• **TASK INSTRUCTIONS**
Retype nothing but the lines from the start of the material up to and including the line with "def s2l(c): return". Pictures don't belong in the copy.

• **DATA PROVIDED**
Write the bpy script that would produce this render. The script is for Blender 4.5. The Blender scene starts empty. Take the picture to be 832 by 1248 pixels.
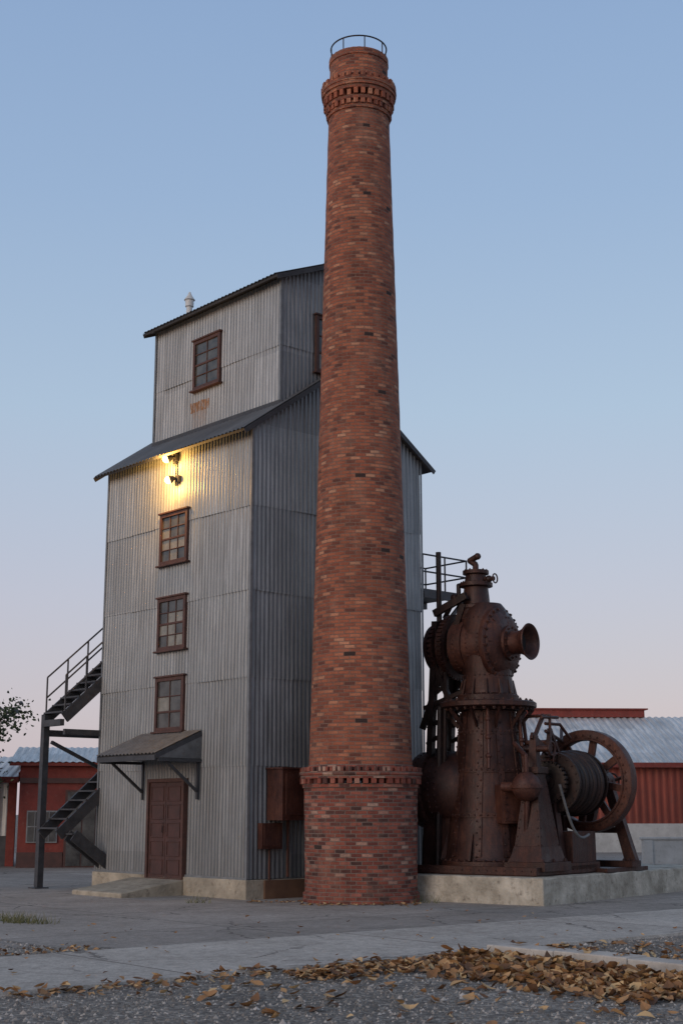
import bpy, bmesh, math, random
from mathutils import Vector as V, Matrix
random.seed(7)
R=random.random
def rr(a,b): return a+(b-a)*R()
PI=math.pi
sc=bpy.context.scene
sc.view_settings.view_transform='Standard'; sc.view_settings.look='None'; sc.view_settings.exposure=0
def s2l(c): return tuple(((x/255)/12.92 if x/255<=.04045 else ((x/255+.055)/1.055)**2.4) for x in c)

# ---------------------------------------------------------------- mesh builder
class MB:
    def __init__(s): s.v=[];s.f=[];s.uv=[];s.m=[]
    def add(s,vs,fs,uvs=None,mat=0):
        o=len(s.v); s.v+= [tuple(p) for p in vs]
        s.uv+= list(uvs) if uvs else [(p[0]+p[1],p[2]) for p in vs]
        s.f+=[tuple(i+o for i in f) for f in fs]; s.m+=[mat]*len(fs)
    def hexa(s,p,mat=0):
        s.add(p,[(0,3,2,1),(4,5,6,7),(0,1,5,4),(1,2,6,5),(2,3,7,6),(3,0,4,7)],None,mat)
    def box(s,a,b,mat=0):
        x0,y0,z0=a;x1,y1,z1=b
        s.hexa([(x0,y0,z0),(x1,y0,z0),(x1,y1,z0),(x0,y1,z0),(x0,y0,z1),(x1,y0,z1),(x1,y1,z1),(x0,y1,z1)],mat)
    def beam(s,p1,p2,w,h,mat=0,up=None):
        p1=V(p1);p2=V(p2);d=(p2-p1).normalized()
        u=V(up) if up else (V((0,0,1)) if abs(d.z)<.95 else V((1,0,0)))
        sd=d.cross(u).normalized()*w/2; uu=sd.normalized().cross(d)*h/2
        s.hexa([p1-sd-uu,p1+sd-uu,p1+sd+uu,p1-sd+uu,p2-sd-uu,p2+sd-uu,p2+sd+uu,p2-sd+uu],mat)
    def lathe(s,o,ax,prof,n=32,ucirc=None,e1=None,mat=0,caps=True,jit=0):
        o=V(o);ax=V(ax).normalized()
        if e1 is None: e1=V((0,1,0)) if abs(ax.y)<.9 else V((1,0,0))
        e1=V(e1); e1=(e1-ax*e1.dot(ax)).normalized(); e2=ax.cross(e1)
        vs=[];uv=[];fs=[]
        for (r,t) in prof:
            for i in range(n+1):
                a=2*PI*(i%n)/n
                r_=r+ (jit*math.sin((i%n)*12.9+t*78.2)*math.cos((i%n)*3.1+t*31.7) if jit else 0)
                vs.append(o+ax*t+(e1*math.cos(a)+e2*math.sin(a))*r_)
                uv.append(((ucirc or 2*PI*max(r,.05))*i/n,t))
        for j in range(len(prof)-1):
            for i in range(n):
                k=j*(n+1)+i
                fs.append((k,k+1,k+n+2,k+n+1))
        if caps:
            fs.append(tuple(reversed(range(n)))); b=(len(prof)-1)*(n+1); fs.append(tuple(b+i for i in range(n)))
        s.add(vs,fs,uv,mat)
    def cyl(s,p1,p2,r1,r2=None,n=16,mat=0):
        p1=V(p1);p2=V(p2); s.lathe(p1,p2-p1,[(r1,0),(r1 if r2 is None else r2,(p2-p1).length)],n,mat=mat)
    def tube(s,pts,r,n=8,mat=0):
        pts=[V(p) for p in pts]
        for a,b in zip(pts[:-1],pts[1:]): s.cyl(a,b,r,r,n,mat)
        for p in pts[1:-1]: s.ball(p,r*1.0,8,mat)
    def ball(s,c,r,n=16,mat=0,ax=(0,0,1)):
        m=max(4,n//2); s.lathe(c,ax,[(max(r*math.sin(PI*k/m),r*.01),-r*math.cos(PI*k/m)) for k in range(m+1)],n,mat=mat)
    def torus(s,c,ax,Rr,r,n=40,m=8,mat=0):
        c=V(c);ax=V(ax).normalized();e1=V((0,0,1)) if abs(ax.z)<.9 else V((1,0,0)); e1=(e1-ax*e1.dot(ax)).normalized();e2=ax.cross(e1)
        vs=[];fs=[];uv=[]
        for i in range(n):
            a=2*PI*i/n; d=e1*math.cos(a)+e2*math.sin(a)
            for j in range(m):
                b=2*PI*j/m; vs.append(c+d*(Rr+r*math.cos(b))+ax*r*math.sin(b)); uv.append((a,b))
        for i in range(n):
            for j in range(m): fs.append((i*m+j,((i+1)%n)*m+j,((i+1)%n)*m+(j+1)%m,i*m+(j+1)%m))
        s.add(vs,fs,uv,mat)
    def rivet(s,p,nrm,r=.022,mat=0):
        s.lathe(V(p)-V(nrm).normalized()*r*.3,nrm,[(r,0),(r*.8,r*.6),(r*.3,r*.95)],6,mat=mat)
    def bolt(s,p,nrm,r=.03,mat=0):
        s.lathe(V(p)-V(nrm).normalized()*r*.2,nrm,[(r,0),(r,r*.9),(r*.55,r*.92),(r*.55,r*1.5)],6,mat=mat)
    def rivring(s,c,ax,Rr,n,r=.022,face=True,mat=0,bolt=False):
        c=V(c);ax=V(ax).normalized();e1=V((0,0,1)) if abs(ax.z)<.9 else V((1,0,0)); e1=(e1-ax*e1.dot(ax)).normalized();e2=ax.cross(e1)
        for i in range(n):
            a=2*PI*i/n;d=e1*math.cos(a)+e2*math.sin(a)
            (s.bolt if bolt else s.rivet)(c+d*Rr,ax if face else d,r,mat)
    def obj(s,name,mats,parent=None,sharp=35,bevel=0,merge=True):
        me=bpy.data.meshes.new(name); me.from_pydata(s.v,[],s.f)
        ul=me.uv_layers.new(name="UVMap")
        for p in me.polygons:
            p.material_index=s.m[p.index]
            for li in p.loop_indices: ul.data[li].uv=s.uv[me.loops[li].vertex_index]
        for m in (mats if isinstance(mats,(list,tuple)) else [mats]): me.materials.append(m)
        if merge:
            bm=bmesh.new();bm.from_mesh(me);bmesh.ops.remove_doubles(bm,verts=bm.verts,dist=2e-5)
            bmesh.ops.recalc_face_normals(bm,faces=bm.faces);bm.to_mesh(me);bm.free()
        if sharp:
            for p in me.polygons: p.use_smooth=True
            me.set_sharp_from_angle(angle=math.radians(sharp))
        me.update()
        ob=bpy.data.objects.new(name,me); sc.collection.objects.link(ob)
        if parent: ob.parent=parent
        if bevel:
            b=ob.modifiers.new("bevel",'BEVEL');b.width=bevel;b.segments=2;b.limit_method='ANGLE';b.angle_limit=math.radians(50)
        return ob
def empty(name,loc=(0,0,0),rz=0):
    e=bpy.data.objects.new(name,None);e.location=loc;e.rotation_euler=(0,0,rz);sc.collection.objects.link(e);return e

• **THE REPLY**
Write the bpy script that would produce this render. The script is for Blender 4.5. The Blender scene starts empty. Take the picture to be 832 by 1248 pixels.
import bpy, bmesh, math, random
from mathutils import Vector as V, Matrix
random.seed(7)
R=random.random
def rr(a,b): return a+(b-a)*R()
PI=math.pi
sc=bpy.context.scene
sc.view_settings.view_transform='Standard'; sc.view_settings.look='None'; sc.view_settings.exposure=0
def s2l(c): return tuple(((x/255)/12.92 if x/255<=.04045 else ((x/255+.055)/1.055)**2.4) for x in c)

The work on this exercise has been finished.